First, the “Intro to Software Engineering” courses I’ve looked at generally present a mixture of technology (“here’s how to use Git branches when working with other people”) and working practices (“here’s how to gather requirements from stakeholders”). The former is useful, but is generally presented as value-neutral: for example, I’ve yet to see a course that explicitly says, “Whoever decides on how tickets are allocated to team members is effectively in charge of the team.” The material on working practices, on the other hand, mostly bounces off: it’s impractical for instructors to check whether students actually pair programmed or not, so under pressure from several other courses (whose instructors don’t talk to each other about deadlines) students often optimize by doing what they need to while saying what they’re supposed to.

So here’s a vague sketch of what I’d like to try. I think the first lesson of a course on building software together ought to be about how to run a bloody meeting. I think the second should be about grading—more specifically, about why it’s hard to grade work that is done in a group and out of sight of the grader. Should everyone on the team get the same grade? If not, who decides who gets credit and who doesn’t? And if teams are working on different projects, should their grading schemes be the same or not?

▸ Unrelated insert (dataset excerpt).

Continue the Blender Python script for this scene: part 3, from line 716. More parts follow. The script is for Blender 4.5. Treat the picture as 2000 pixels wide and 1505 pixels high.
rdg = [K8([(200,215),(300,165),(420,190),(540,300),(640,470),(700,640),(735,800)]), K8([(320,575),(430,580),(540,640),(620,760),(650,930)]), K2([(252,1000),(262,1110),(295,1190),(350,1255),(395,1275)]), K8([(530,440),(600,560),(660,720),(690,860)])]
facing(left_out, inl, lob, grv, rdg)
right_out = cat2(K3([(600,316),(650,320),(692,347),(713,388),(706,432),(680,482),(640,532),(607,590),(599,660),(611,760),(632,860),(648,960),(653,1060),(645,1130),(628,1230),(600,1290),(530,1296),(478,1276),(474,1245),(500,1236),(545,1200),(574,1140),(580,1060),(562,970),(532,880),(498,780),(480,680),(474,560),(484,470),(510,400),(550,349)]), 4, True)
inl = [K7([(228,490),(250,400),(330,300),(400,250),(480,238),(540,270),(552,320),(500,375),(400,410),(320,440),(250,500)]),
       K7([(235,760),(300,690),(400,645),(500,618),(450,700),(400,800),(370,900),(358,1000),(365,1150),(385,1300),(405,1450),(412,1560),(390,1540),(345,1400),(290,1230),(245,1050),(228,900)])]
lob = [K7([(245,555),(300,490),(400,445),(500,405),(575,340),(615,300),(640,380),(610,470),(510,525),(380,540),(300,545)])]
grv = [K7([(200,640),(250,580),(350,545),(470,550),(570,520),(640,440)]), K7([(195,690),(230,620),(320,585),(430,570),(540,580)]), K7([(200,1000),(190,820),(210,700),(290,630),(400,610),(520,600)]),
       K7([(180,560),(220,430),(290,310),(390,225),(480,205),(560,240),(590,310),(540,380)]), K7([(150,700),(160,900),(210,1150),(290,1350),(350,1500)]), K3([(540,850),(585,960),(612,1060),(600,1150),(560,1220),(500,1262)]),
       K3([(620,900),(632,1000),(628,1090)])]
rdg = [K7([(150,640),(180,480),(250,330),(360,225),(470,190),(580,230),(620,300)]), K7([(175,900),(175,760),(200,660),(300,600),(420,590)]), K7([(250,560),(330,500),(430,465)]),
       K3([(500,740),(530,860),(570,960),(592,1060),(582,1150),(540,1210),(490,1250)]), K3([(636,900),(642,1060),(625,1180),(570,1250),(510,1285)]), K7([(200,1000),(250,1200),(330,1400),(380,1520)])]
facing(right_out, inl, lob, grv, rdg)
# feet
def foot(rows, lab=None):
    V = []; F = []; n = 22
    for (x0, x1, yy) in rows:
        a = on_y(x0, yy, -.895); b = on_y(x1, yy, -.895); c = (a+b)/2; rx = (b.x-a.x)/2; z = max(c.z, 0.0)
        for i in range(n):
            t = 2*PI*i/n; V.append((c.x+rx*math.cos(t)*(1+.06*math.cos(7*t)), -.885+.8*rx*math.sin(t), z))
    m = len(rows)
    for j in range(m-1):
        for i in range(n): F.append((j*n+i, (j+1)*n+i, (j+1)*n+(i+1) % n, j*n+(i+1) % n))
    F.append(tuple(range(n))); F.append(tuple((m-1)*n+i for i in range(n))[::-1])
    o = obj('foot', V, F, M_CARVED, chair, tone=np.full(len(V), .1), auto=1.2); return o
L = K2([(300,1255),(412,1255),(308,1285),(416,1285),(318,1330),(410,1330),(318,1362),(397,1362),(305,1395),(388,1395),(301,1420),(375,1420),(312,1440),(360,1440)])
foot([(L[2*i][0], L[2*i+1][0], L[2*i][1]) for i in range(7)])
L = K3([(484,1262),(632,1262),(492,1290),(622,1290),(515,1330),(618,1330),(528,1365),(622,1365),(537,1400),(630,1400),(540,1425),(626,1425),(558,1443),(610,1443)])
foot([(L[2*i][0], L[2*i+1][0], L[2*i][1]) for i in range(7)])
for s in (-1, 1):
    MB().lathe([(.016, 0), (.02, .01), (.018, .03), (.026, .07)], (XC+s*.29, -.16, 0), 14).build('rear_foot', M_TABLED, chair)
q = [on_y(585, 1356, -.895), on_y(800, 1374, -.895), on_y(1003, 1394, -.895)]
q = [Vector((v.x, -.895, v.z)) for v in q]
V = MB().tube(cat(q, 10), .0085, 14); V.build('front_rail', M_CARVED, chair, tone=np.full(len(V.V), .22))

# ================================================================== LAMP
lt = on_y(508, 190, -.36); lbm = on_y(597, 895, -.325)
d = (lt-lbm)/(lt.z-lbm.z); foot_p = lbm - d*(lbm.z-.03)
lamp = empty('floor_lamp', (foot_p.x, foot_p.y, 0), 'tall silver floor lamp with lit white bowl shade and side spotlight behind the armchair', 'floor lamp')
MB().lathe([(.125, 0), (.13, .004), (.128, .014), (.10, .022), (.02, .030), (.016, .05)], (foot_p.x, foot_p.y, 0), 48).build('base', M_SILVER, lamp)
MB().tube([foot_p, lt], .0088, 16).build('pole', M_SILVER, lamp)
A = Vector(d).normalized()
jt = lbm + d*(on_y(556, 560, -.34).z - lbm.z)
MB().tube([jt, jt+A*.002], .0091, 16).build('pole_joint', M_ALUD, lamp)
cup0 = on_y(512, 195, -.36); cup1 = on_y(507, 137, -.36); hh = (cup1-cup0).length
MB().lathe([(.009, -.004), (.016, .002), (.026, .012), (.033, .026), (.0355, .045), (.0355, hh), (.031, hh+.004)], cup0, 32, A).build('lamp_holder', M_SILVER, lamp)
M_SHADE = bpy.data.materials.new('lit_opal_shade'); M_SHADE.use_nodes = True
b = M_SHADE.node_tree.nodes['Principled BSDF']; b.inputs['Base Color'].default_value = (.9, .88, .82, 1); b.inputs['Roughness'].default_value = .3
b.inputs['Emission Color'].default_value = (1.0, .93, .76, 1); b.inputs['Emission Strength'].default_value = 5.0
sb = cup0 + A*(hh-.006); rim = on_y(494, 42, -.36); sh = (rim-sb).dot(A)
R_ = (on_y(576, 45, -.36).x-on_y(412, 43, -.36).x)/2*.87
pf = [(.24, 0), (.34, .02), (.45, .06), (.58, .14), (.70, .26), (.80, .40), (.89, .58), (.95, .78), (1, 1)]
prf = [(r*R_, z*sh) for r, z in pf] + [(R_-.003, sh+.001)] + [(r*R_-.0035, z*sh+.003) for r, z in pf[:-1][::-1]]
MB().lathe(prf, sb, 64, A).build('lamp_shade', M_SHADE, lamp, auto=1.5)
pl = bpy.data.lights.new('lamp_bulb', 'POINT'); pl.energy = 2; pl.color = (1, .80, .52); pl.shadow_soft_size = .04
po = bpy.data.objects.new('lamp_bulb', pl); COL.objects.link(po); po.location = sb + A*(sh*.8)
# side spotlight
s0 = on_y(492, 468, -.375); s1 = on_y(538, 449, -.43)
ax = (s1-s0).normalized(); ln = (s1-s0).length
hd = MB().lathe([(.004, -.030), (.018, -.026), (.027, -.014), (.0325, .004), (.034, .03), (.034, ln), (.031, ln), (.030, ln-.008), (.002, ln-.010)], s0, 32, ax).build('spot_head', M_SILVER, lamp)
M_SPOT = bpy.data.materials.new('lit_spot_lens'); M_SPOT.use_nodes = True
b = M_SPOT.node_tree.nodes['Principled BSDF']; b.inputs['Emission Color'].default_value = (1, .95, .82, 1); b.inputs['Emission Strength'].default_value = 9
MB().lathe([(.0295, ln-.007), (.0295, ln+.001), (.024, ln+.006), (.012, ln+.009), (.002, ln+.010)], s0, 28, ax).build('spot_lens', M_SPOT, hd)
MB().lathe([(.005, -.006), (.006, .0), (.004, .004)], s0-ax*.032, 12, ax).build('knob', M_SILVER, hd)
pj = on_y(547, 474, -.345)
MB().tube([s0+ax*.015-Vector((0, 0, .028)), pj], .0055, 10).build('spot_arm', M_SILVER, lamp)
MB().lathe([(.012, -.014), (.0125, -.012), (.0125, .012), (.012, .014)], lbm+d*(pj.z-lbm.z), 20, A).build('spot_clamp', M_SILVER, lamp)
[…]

This is the point where I think we could smuggle in some big ideas. Scott’s landmark book Seeing Like a State argued that big organizations prefer uniformity over productivity, i.e., they would rather have everyone work the same way (so that the center can control things), even if it means doing less well overall, than try to manage chaos. The natural response is to say that teams should do what they think best, but “let people decide for themselves” shades pretty quickly into the “states’ rights” arguments that were used to defend segregation.

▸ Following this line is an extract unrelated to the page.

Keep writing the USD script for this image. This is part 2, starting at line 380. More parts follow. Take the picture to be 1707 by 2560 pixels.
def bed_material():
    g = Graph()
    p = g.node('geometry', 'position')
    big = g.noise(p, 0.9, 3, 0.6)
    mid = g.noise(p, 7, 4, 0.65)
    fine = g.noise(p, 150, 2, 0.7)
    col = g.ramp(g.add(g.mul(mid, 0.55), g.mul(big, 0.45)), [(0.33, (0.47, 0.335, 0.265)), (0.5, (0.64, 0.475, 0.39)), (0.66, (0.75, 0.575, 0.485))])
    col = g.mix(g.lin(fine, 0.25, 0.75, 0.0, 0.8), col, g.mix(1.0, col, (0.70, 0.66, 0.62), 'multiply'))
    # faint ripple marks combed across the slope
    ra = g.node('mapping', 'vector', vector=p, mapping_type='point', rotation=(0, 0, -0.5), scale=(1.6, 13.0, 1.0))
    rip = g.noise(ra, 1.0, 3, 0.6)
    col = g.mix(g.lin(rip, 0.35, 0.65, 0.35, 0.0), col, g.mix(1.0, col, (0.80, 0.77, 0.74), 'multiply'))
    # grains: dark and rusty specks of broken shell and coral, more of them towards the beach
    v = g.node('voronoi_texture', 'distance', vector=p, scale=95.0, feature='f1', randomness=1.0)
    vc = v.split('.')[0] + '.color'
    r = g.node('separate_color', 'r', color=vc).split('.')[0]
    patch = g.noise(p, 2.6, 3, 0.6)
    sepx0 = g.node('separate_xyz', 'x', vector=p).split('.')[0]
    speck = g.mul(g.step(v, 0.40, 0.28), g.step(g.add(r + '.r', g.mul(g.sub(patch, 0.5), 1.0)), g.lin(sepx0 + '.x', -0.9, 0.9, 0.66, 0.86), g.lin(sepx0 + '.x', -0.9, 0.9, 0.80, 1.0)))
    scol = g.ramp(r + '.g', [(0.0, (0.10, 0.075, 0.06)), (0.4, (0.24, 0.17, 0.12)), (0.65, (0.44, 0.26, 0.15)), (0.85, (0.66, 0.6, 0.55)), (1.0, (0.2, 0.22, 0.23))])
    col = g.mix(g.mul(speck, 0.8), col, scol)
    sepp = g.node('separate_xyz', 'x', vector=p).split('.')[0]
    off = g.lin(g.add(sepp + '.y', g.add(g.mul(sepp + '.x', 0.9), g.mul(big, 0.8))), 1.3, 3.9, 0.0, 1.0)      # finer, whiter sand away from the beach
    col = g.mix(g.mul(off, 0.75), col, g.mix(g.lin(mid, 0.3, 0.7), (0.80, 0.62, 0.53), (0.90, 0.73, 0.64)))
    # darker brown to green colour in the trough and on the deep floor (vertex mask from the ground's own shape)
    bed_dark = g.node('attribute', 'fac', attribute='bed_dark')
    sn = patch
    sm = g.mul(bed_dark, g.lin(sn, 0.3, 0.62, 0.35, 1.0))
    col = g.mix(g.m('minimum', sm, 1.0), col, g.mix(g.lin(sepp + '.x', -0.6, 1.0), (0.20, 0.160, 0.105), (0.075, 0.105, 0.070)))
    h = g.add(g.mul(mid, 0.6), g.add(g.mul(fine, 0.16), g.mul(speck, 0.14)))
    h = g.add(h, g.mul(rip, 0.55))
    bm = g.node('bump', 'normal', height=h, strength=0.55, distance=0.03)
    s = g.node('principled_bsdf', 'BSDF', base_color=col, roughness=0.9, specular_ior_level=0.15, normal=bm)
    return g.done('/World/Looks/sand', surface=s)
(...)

I think the second lesson of an undergrad software engineering class is an opportunity to walk through the arguments on both sides in a way that Frank will actually pay attention to. Going back to the first lesson on meetings, I think half of it should be devoted to how teams make decisions, which is an opportunity to bring in ideas from Freeman’s “The Tyranny of Structurelessness”.

I’m now looking at my old notes on building tech together through this lens. Many software engineering classes talk about entrepreneurship, for example, but only present Silicon Valley’s “build fast and cash out” model. I think students should also be introduced to Burlingham’s Small Giants and to the rich history of co-ops and community-owned companies, and that instructors should then spend some time explaining why and how banks and venture capitalists discourage people from thinking about those options. It’s pedagogically defensible—school’s job is to broaden people’s minds—and I think it will tickle Frank’s craving to feel like he understands the world better than other people.

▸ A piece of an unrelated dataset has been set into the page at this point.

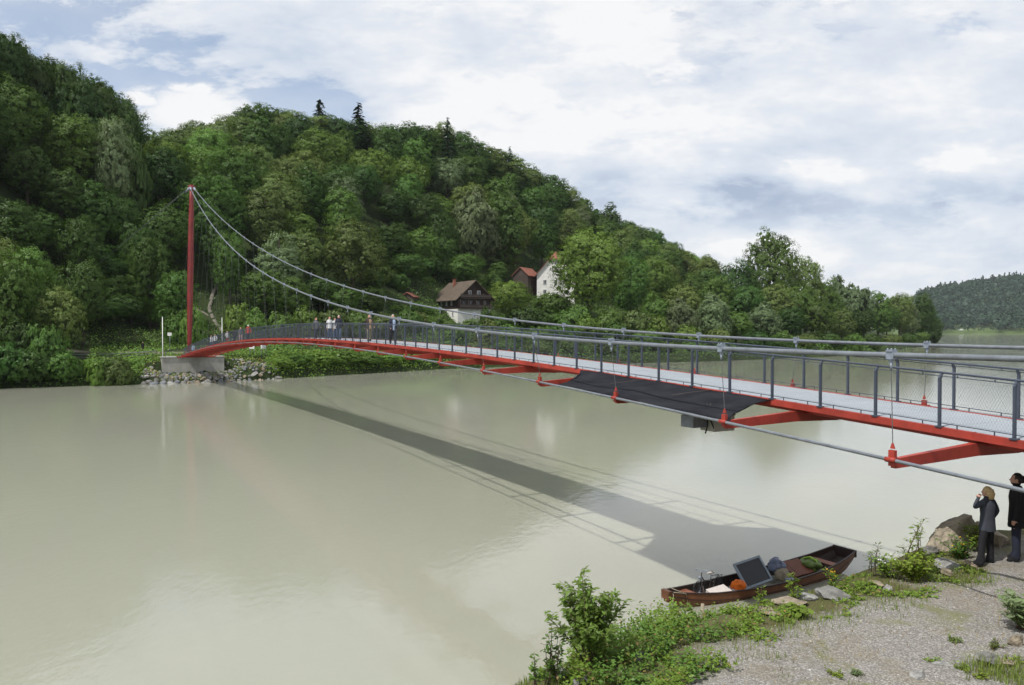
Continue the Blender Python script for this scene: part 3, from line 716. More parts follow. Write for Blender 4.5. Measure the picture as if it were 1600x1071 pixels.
# white poles, notice boards, fence rail on the far bank
def pole(px, Y, pyt, label):
    x = PX(px, Y); z0 = gz(x, Y) - 0.1; mb = MB(); mb.tube([(0, 0, 0), (0, 0, ZY(pyt, Y) - z0)], [0.09, 0.055], 8); mb.ball((0, 0, ZY(pyt, Y) - z0), 0.08, 8, 5); mb.tube([(0, 0, 0), (0, 0, 0.15)], 0.16, 8)
    tag(mb.build('flag_pole', M['white'], None, (x, Y, z0)), label, 'pole', 'white poles beside the bridge head')
pole(254, 128.5, 496, 'tall slim white pole left of the red mast at the concrete abutment')
pole(347, 141, 497, 'slim white pole right of the red mast beside the hillside steps')
def board(px, py, Y, w, h, label, m='white', legs=1, zb=None):
    x = PX(px, Y); z = ZY(py, Y); g = gz(x, Y); r = empty('notice_board', (x, Y, g), R(-20)); tag(r, label, 'sign', 'small boards on the far bank')
    hh = z - g; mb = MB(); mb.box((0, 0, hh), (w, 0.05, h)); mb.build('board', M[m], r)
    mb = MB(); mb.box((0, -0.03, hh), (w * 0.8, 0.012, 0.02)); mb.box((0, -0.03, hh + h * 0.25), (w * 0.7, 0.012, 0.02)); mb.box((w * 0.3, -0.032, hh - h * 0.3), (w * 0.2, 0.012, 0.06)); mb.build('print', M['frame'], r)
    for q in ((0,) if legs == 1 else (-w * 0.42, w * 0.42)):
        mb = MB(); mb.tube([(q, 0.05, -0.2), (q, 0.05, hh - h * 0.4)], 0.035, 6); mb.build('leg', M['galv'], r)
board(265, 522.5, 138, 0.85, 0.55, 'small pale sign on a post between white pole and red mast')
board(318, 519, 148, 0.6, 0.35, 'tiny pale sign on the grassy slope right of the red mast')
board(393.5, 541, 141, 1.05, 0.95, 'white board showing beneath the bridge deck, leftmost of the two', legs=2)
board(411.5, 541, 141.5, 1.05, 0.95, 'white board showing beneath the bridge deck, right of its twin', legs=2)
gr = empty('guard_rail_fence', (PX(130, 132), 132, 0)); tag(gr, 'low metal rail fence along the path left of the bridge', 'fence')
fp = []
for t in np.linspace(0, 1, 12):
    px = 90 + (245 - 90) * t; Y = 127 + 6.5 * t; x = PX(px, Y); fp.append(Vector((x, Y, gz(x, Y))))
for q in fp:
    mb = MB(); mb.tube([q - gr.location, q - gr.location + Vector((0, 0, 1.0))], 0.045, 6); mb.build('post', M['wood_grey'], gr)
mb = MB(); mb.tube([q - gr.location + Vector((0, 0, 0.95)) for q in fp], 0.05, 6); mb.tube([q - gr.location + Vector((0, 0, 0.5)) for q in fp], 0.035, 6); mb.build('rail', M['galv'], gr)

def strip(name, pts, w, m, lift=0.07):
    """path draped on the terrain; pts (px, Y)"""
    P = [Vector((PX(a, b), b, 0)) for a, b in pts]; fine = []
    for a, b in zip(P, P[1:]):
        for t in np.linspace(0, 1, 8, endpoint=False): fine.append(a.lerp(b, t))
    fine.append(P[-1]); vs = []
    for k, p in enumerate(fine):
        d = (fine[min(k + 1, len(fine) - 1)] - fine[max(k - 1, 0)]).normalized(); nrm = Vector((-d.y, d.x, 0))
        c = [p + nrm * w * s for s in (-0.5, 0, 0.5)]; zz = max(gz(q.x, q.y) for q in c) + lift
        for q in c: vs.append((q.x, q.y, zz))
        vs.append((c[2].x, c[2].y, zz - 0.6)); vs.append((c[0].x, c[0].y, zz - 0.6))
    fs = []
    for k in range(len(fine) - 1):
        for a, b in ((0, 1), (1, 2), (2, 3), (4, 0)): fs.append((5 * k + a, 5 * k + b, 5 * k + 5 + b, 5 * k + 5 + a))
    o = MB().add(vs, fs, 0, True).build(name, M[m]); o['kind'] = 'structure'; return o
strip('path', [(60, 136), (130, 137), (200, 139), (262, 137), (300, 137)], 2.2, 'pathdirt')
strip('path', [(300, 137), (318, 143), (345, 149), (360, 156), (352, 162), (336, 168), (327, 173), (334, 180), (345, 186)], 0.75, 'pathdirt', 0.12)
strip('path', [(306, 172), (320, 171), (327, 170)], 0.4, 'pathdirt', 0.1)

# ------------------------------------------------------------------ trees
def crown_lobes(rng, cr, ch, cz, n, lr):
    """lobe centres spread over an ellipsoid crown (radius cr, half height ch, centre height cz)"""
    L = []
    for k in range(n):
        z = 1 - 2 * (k + 0.5) / n; a = k * 2.39996 + rng.uniform(-0.4, 0.4); r = math.sqrt(max(0, 1 - z * z)); f = rng.uniform(0.55, 0.86)
        L.append((math.cos(a) * r * cr * f, math.sin(a) * r * cr * f, cz + z * ch * f + rng.uniform(-.3, .3), rng.uniform(*lr)))
    return L
def lobe_leaves(rng, L, n, droop=0.0, zsq=0.85, jit=0.34, fill=0.25, sub=26, sr=(0.17, 0.30)):
    """leaves gathered in tufts, tufts gathered on lobes, so that light and dark clumps come from the shape"""
    P, N, Z = [], [], []
    C3 = np.array([l[:3] for l in L]); RR = np.array([l[3] for l in L]); sq = np.array([1, 1, zsq])
    cc_ = C3.mean(0); ex_ = C3.std(0) + 0.3
    for (x, y, z, r) in L:
        m = int(sub * (r / RR.mean()) ** 2) + 3; d = rng.normal(size=(m, 3)); d[:, 2] += 0.25; d /= np.linalg.norm(d, axis=1)[:, None]
        T = np.array([x, y, z]) + d * sq * (r * rng.uniform(0.84, 1.08, m))[:, None]
        k = (np.linalg.norm((T[:, None] - C3[None]) / sq, axis=2) / RR[None] < 0.62).sum(1) < 1; T, d = T[k], d[k]
        per = max(4, int(n / sub)); q = rng.normal(size=(34, 3)); q /= np.linalg.norm(q, axis=1)[:, None]
        P.append(np.array([x, y, z]) + q * sq * (r * rng.uniform(0.55, 0.82, 34))[:, None]); N.append(q + rng.normal(size=q.shape) * .2); Z.append(np.full(34, 2.6))
        for t, dd in zip(T, d):
            rs = r * rng.uniform(*sr); e = rng.normal(size=(per, 3)); e /= np.linalg.norm(e, axis=1)[:, None]; e += dd * 0.35 + np.array([0, 0, 0.2])
            p = t + e * np.array([1.15, 1.15, 0.75]) * (rs * rng.uniform(0.45, 1.1, per))[:, None]; p[:, 2] -= droop * (np.hypot(e[:, 0], e[:, 1]) * rs) * 0.9 + droop * rng.random(per) * 0.5
            co = (p - cc_) / ex_; co /= np.linalg.norm(co, axis=1)[:, None]; P.append(p); Z.append(np.ones(len(p))); N.append(e * 0.28 + dd * 0.7 + co * 0.95 + rng.normal(size=e.shape) * jit)
    return np.concatenate(P), np.concatenate(N), np.concatenate(Z)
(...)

The challenge is to match things that Frank and his instructors believe belong in that course with bigger ideas. Can a lesson on intellectual property segue into a discussion of regulatory capture, or will that feel clumsy and obvious? How about a discussion of roles in teams? Can that be a pretext for talking about invisible work and/or preparatory privilege? If so, can the transition from one to the other be made seamless enough to seem inevitable? I don’t yet know, but I’d welcome your thoughts.